Read the listing below and copy out every line that holds "glints".

# Source material
══════════
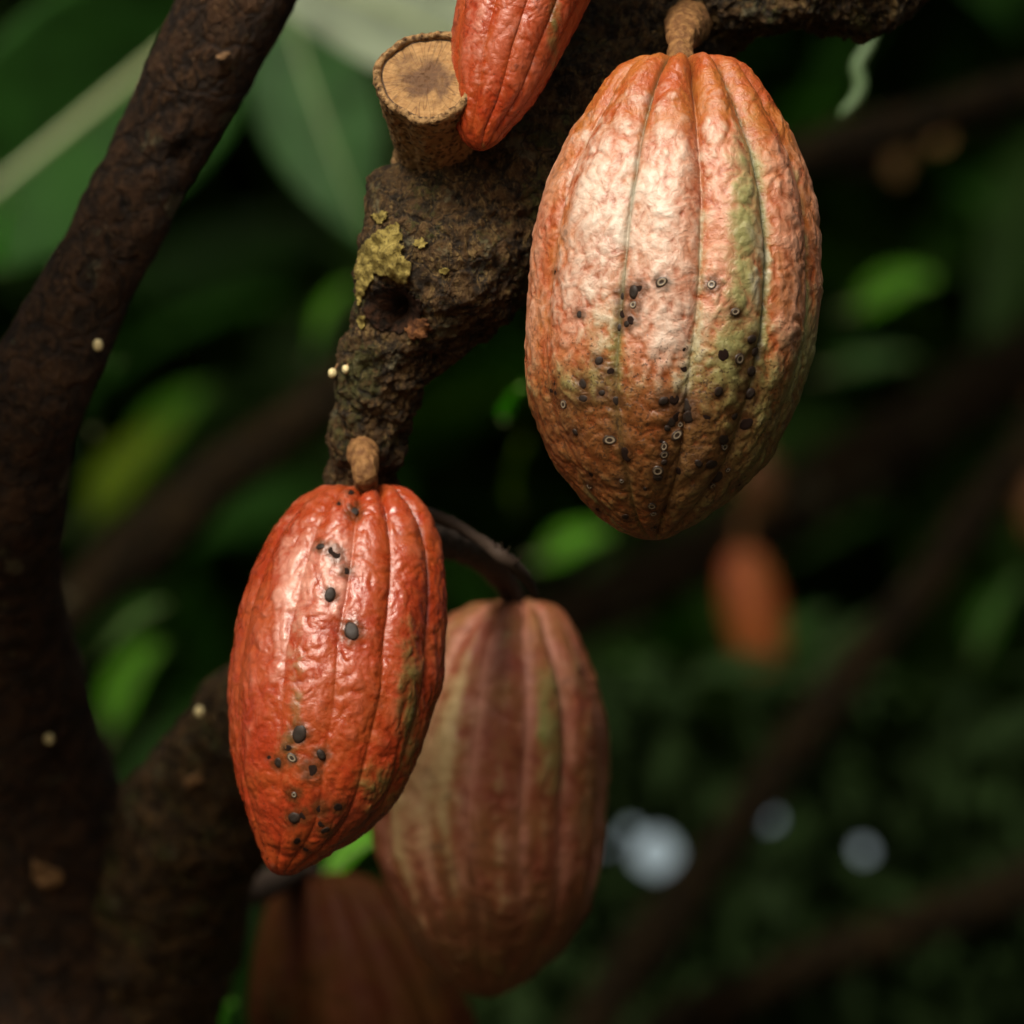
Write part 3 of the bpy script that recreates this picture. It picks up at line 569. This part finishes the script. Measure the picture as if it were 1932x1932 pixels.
# dark scale spots sitting on the skins
m = M("scale_dark"); c = m.coord(); a1 = m.noise(c, 900, 3); SCALE = m.fin(m.mix(m.ramp(m.at("top"), .55, .95, 0, .8), m.mix(m.ramp(a1, .4, .6), (.007, .004, .003), (.026, .014, .008)), (.016, .012, .009)), .55, None, .25)
m = M("scale_ring"); c = m.coord(); SCALER = m.fin(m.mix(m.ramp(m.at("top"), .45, .8), m.mix(m.ramp(m.noise(c, 2.5, 3, .7), .42, .60), (.02, .012, .008), (.035, .022, .014)), (.22, .175, .12)), .4, None, .5)
m = M("scale_pit"); PIT = m.fin((.012, .006, .004), .8, None, .1)
def scale_mesh(kind):
    nv = 18; prof = {'d': [(1.0, -.25), (1.0, .05), (.92, .35), (.72, .58), (.45, .68), (.2, .70), (.02, .70)],
                     'r': [(1.0, -.25), (1.0, .10), (.9, .40), (.74, .55), (.52, .56), (.36, .44), (.2, .40), (.02, .42)],
                     'p': [(1.0, -.3), (.98, .02), (.8, .12), (.5, .15), (.02, .16)]}[kind]
    V = [(r*math.cos(a), r*math.sin(a), z) for r, z in prof for a in np.linspace(0, 2*math.pi, nv, endpoint=False)]
    f = grid_faces(len(prof), nv); f.append(list(range((len(prof)-1)*nv, len(prof)*nv)))
    V = np.array(V); V[:, :2] *= (1 + .28 * noise(V * .9 + ord(kind)))[:, None]; V[:, 2] *= 1 + .4 * noise(V * 1.1 + 5)
    me = mesh(V, f); top = [0, .05, .2, .6, .9, .4, .15, .3] if kind == 'r' else [0, 0, .2, .6, .9, 1, 1]
    attr(me, "top", [top[k] for k in range(len(prof)) for _ in range(nv)])
    me.materials.append({'d': SCALE, 'r': SCALER, 'p': PIT}[kind]); me.polygons.foreach_set("use_smooth", [True]*len(me.polygons))
    return me
SM = {k: scale_mesh(k) for k in 'drp'}
def spots(parent, husk, lst, seed, pit):
    tr = bvh(husk); r = random.Random(seed)
    for px, py, rad, kind in lst:
        loc, nor = hit(tr, px, py)
        if loc is None: continue
        if nor.y > 0: nor = -nor
        base = Vector((0, 0, 0)); sc_ = r.uniform(.68, 1.25)
        if kind == 'r' and r.random() < .15: kind = 'd'
        elif kind == 'd' and r.random() < pit: kind = 'p'
        for dx, dy in ((-9, 0), (9, 0), (0, -9), (0, 9)):
            _, n2 = hit(tr, px+dx, py+dy)
            if n2: base += n2
        n = (base.normalized() if base.length else nor)
        o = bpy.data.objects.new("scale_spot", SM[kind]); COL.objects.link(o)
        q = n.to_track_quat('Z', 'Y').to_matrix().to_4x4() @ Matrix.Rotation(r.uniform(0, 6.28), 4, 'Z') @ Matrix.Diagonal((rad*K*sc_*r.uniform(.9, 1.5), rad*K*sc_, rad*K*r.uniform(.22, .62), 1))
        o.parent = parent; o.matrix_parent_inverse = Matrix.Translation(-parent.location); o.matrix_world = Matrix.Translation(loc) @ q
        o.matrix_basis = Matrix.Translation(loc) @ q
spots(mainp, main_h, main_spots, 1, .25)
spots(redp, red_h, red_spots, 2, .6)

# ------------------------------------------------------------------ leaves, tendril, branches and pods behind
def leaf(label, base, tip, width, normal, mat, fold=.3, droop=.15, group=None, rib_r=.0018, name="cacao_leaf"):
    """base and tip are points; normal is the way the upper face looks"""
    a, b = Vector(base), Vector(tip); L = (b - a).length; x = (b - a).normalized(); n = Vector(normal); n = (n - x * n.dot(x)).normalized(); y = n.cross(x)
    v, f, rib, side = blade(L, width, 22, 8, fold, 0, 1)
    v[:, 2] += droop * L * 4 * (v[:, 0] / L) * (1 - v[:, 0] / L) - .01 * L
    Mx = np.array([x, y, n]); W = v @ Mx + np.array(a)
    t = thing(name, label, "leaf", a, group)
    me = mesh(W, f); attr(me, "rib", rib); attr(me, "side", side); o = link("blade", me, mat, t); s = o.modifiers.new("thickness", 'SOLIDIFY'); s.thickness = .0006
    mid = np.array([W[i*17 + 8] + np.array(n) * .0006 for i in range(23)]); rr = np.linspace(rib_r, rib_r*.25, 23)
    link("midrib", tube(np.concatenate([mid, rr[:, None]], 1), 40, 10), RIB, t)
    pe = a - x * .18 * L + Vector((0, 0, .03)) * L
    link("petiole", tube([(*a, rib_r), (*((a + pe) / 2), rib_r), (*pe, rib_r * 1.3)], 10, 8), RIB, t)
    return t
m = M("leaf_rib"); RIB = m.fin((.30, .36, .17), .35, None, .5)
leaf("broad green leaf with a pale raised midrib, behind the leaning limb at upper left", P(450, -20, 4.3), P(-260, 560, 4.2), .19, (.34, -.93, .12), LEAF_DEEP, .45, .05, rib_r=.0058)
leaf("leaf with sky sheen put into its pale whitish-green colour, between the leaning limb and the sawn stub", P(1090, 200, 3.9), P(300, -110, 3.83), .165, (-.25, -.6, .75), LEAF_SHEEN, .12, .06, rib_r=.0022)
leaf("drooping grey-green leaf just below the pale whitish one", P(540, 20, 4.2), P(700, 470, 4.15), .10, (-.3, -.9, .2), LEAF_PALE, .2, .05, rib_r=.001)
G = "single leaves blurred in the background"
def blob(label, px, py, d, lpx, wpx, ang, mat, nrm=(-.3, -.7, .65)):
    dx, dy = math.cos(math.radians(ang)) * lpx / 2, -math.sin(math.radians(ang)) * lpx / 2
    leaf(label, P(px - dx, py - dy, d + .03), P(px + dx, py + dy, d - .03), wpx * S(d), nrm, mat, .25, .08, G, .0012)
blob("bright yellow-green leaf lying along the upper edge of the blurred diagonal branch", 258, 890, 6.0, 260, 150, 48, LEAF_YELLOW)
blob("vivid green leaf just above the yellow-green one, along the blurred diagonal branch", 325, 815, 6.2, 230, 140, 50, LEAF_BRIGHT)
blob("olive leaf peeking out right beside the leaning limb below its cream bud", 205, 745, 3.6, 130, 70, 70, LEAF_MID)
blob("vivid green leaf tip glowing left of the knot hole", 630, 600, 4.8, 150, 100, 60, LEAF_BRIGHT)
blob("soft green leaf glowing right of the largest pod at mid height", 1690, 555, 5.2, 170, 120, 20, LEAF_BRIGHT)
blob("dim green leaf right of the largest pod, below the glowing one", 1645, 690, 5.6, 170, 80, 10, LEAF_MID)
blob("round green leaf left of the bright red pod", 255, 1300, 4.9, 200, 150, 60, LEAF_BRIGHT)
blob("dim green leaf left of the bright red pod, above the round one", 250, 1190, 4.2, 160, 90, 40, LEAF_MID)
blob("small green leaf at the far left edge beside the leaning limb", 15, 440, 4.0, 120, 80, 80, LEAF_BRIGHT)
blob("green leaf behind the gap under the lower left of the largest pod", 1085, 1035, 5.0, 150, 100, 20, LEAF_BRIGHT)
blob("teal green leaf touching the left flank of the largest pod", 975, 760, 3.2, 70, 50, 60, LEAF_BRIGHT)
blob("yellow leaf behind the lower left flank of the largest pod", 985, 885, 4.4, 120, 80, 80, LEAF_YELLOW)
blob("plain green leaf filling the gap between the red pod tip and the dull pod", 668, 1625, 3.3, 160, 110, 40, LEAF_BRIGHT)
blob("dim green leaf beside the blurred orange pod", 1490, 1225, 5.6, 220, 120, 40, LEAF_MID)
blob("green leaf low beside the blurred orange pod on its left", 1385, 1300, 5.6, 150, 90, 80, LEAF_BRIGHT)
blob("green leaf right of the dull pod near its shoulder", 1185, 1290, 5.0, 150, 90, 70, LEAF_MID)
blob("dim green leaf near the right edge between two blurred branches", 1885, 1170, 5.2, 200, 110, 60, LEAF_MID)
blob("small bright leaf tip at the bottom edge left of the lowest pod", 432, 1925, 3.2, 70, 26, 75, LEAF_BRIGHT)
blob("upright olive leaf in the dark far right of the sky glints", 1760, 1500, 5.6, 260, 70, 75, LEAF_MID)

m = M("tendril_green"); TEND = m.fin((.055, .10, .038), .6)
tag(link("tendril", tube(pix([(1655, 40, 2.95, 8), (1640, 85, 2.95, 11), (1618, 125, 2.95, 13), (1624, 160, 2.95, 13), (1614, 188, 2.95, 12), (1594, 210, 2.95, 9), (1585, 222, 2.95, 3)]), 60, 14), TEND),
    "pale green curled tendril hanging below the mossy spur at upper right", "tendril")

BG = "blurred branches crossing behind the pods"
def branch(label, lst, seed):
    o = link("tree_branch", tube(pix(lst), 160, 36, lambda v, n: .010 * fbm(v * 9 + seed, 4)), FARB); return tag(o, label, "branch", BG)
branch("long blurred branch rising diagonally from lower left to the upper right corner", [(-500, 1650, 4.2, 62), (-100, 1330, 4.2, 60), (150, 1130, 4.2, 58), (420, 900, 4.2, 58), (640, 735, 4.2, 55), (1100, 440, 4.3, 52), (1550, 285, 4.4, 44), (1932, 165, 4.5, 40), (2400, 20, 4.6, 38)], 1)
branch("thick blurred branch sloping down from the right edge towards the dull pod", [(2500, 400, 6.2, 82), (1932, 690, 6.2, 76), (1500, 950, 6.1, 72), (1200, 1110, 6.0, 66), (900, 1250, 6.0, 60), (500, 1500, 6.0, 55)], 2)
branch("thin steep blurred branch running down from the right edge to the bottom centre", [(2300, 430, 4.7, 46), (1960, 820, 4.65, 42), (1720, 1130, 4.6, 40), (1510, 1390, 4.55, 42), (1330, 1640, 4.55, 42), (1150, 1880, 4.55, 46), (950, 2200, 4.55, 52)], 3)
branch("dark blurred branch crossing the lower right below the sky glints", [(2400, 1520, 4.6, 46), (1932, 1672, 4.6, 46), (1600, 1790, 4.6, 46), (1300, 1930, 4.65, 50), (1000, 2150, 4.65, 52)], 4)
def sawn(label, a, b, d, r):
    t = thing("sawn_branch", label, "branch", P(*a, d), "sawn branch ends blurred behind the largest pod")
    p, q = P(*a, d), P(*b, d - .12); link("stick", tube([(*p, r*S(d)), (*((p+q)/2), r*S(d)), (*q, r*S(d))], 40, 24, lambda v, n: .004 * noise(v * 30)), FARB, t)
    ax = (q - p).normalized(); u = ax.cross(Vector((0, 0, 1))).normalized(); w_ = ax.cross(u); V = [tuple(q + ax * .004)] + [tuple(q + ax * .003 + (u * math.cos(k) + w_ * math.sin(k)) * r * S(d) * .93) for k in np.linspace(0, 2*math.pi, 24, endpoint=False)]
    m = M("far_sawn_wood"); c = m.coord(); link("sawn_end", mesh(V, [(0, 1 + k, 1 + (k+1) % 24) for k in range(24)]), m.fin(m.mix(m.noise(c, 60, 3), (.34, .19, .07), (.5, .30, .12)), .7), t)
sawn("sawn branch end, the brighter and lower of the two right of the largest pod", (1380, 290), (1690, 308), 5.6, 34)
sawn("sawn branch end, the dimmer and upper of the two right of the largest pod", (1900, 215), (1768, 252), 5.9, 26)

FARP = pod_mat("far_orange_pod_skin", (.26, .045, .006), (.27, .065, .012), (.2, .12, .04), (.12, .10, .02), (.12, .03, .01), .6, .4)
FARD = pod_mat("far_brown_pod_skin", (.11, .032, .008), (.12, .045, .014), (.1, .06, .02), (.06, .05, .01), (.06, .02, .006), .6, .4)
def farpod(label, px, py, d, hw, hh, lean, mat=FARP):
    pr = [(py + hh * math.sin(t) , px - hw * math.cos(t) ** .8 * (1 - .12 * math.sin(t)) + lean * math.sin(t), px + hw * math.cos(t) ** .8 * (1 - .12 * math.sin(t)) + lean * math.sin(t)) for t in np.linspace(-math.pi/2 + .05, math.pi/2 - .02, 13)]
    pod("cacao_pod", label, pr, d, g_3, .8, .001, 60, px * .01, mat, lambda I: dict(pink=.3 + 0*I["v"]), [(px - lean, py - hh + 12, d, 9), (px - lean, py - hh - 20, d, 9), (px - lean + 6, py - hh - 60, d, 11)], "far pods blurred in the background", rows=70, nv=90)
farpod("blurred orange pod hanging free in the dark right of the red pods", 1425, 1170, 5.4, 56, 135, 22)
farpod("blurred dull orange pod half hidden behind the base of the largest pod", 1432, 915, 5.9, 42, 62, 0, FARD)
farpod("blurred orange pod cut by the right edge of the picture", 1956, 915, 5.4, 40, 110, 0, FARD)

# everything above is laid out on a level sight line; lift it to the camera's upward one
for o in list(COL.objects):
    if o.parent is None and o.type in ('MESH', 'EMPTY') and o.name != "ground": o.matrix_basis = TILT @ o.matrix_basis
══════════
# Output of the exercise
blob("upright olive leaf in the dark far right of the sky glints", 1760, 1500, 5.6, 260, 70, 75, LEAF_MID)
branch("dark blurred branch crossing the lower right below the sky glints", [(2400, 1520, 4.6, 46), (1932, 1672, 4.6, 46), (1600, 1790, 4.6, 46), (1300, 1930, 4.65, 50), (1000, 2150, 4.65, 52)], 4)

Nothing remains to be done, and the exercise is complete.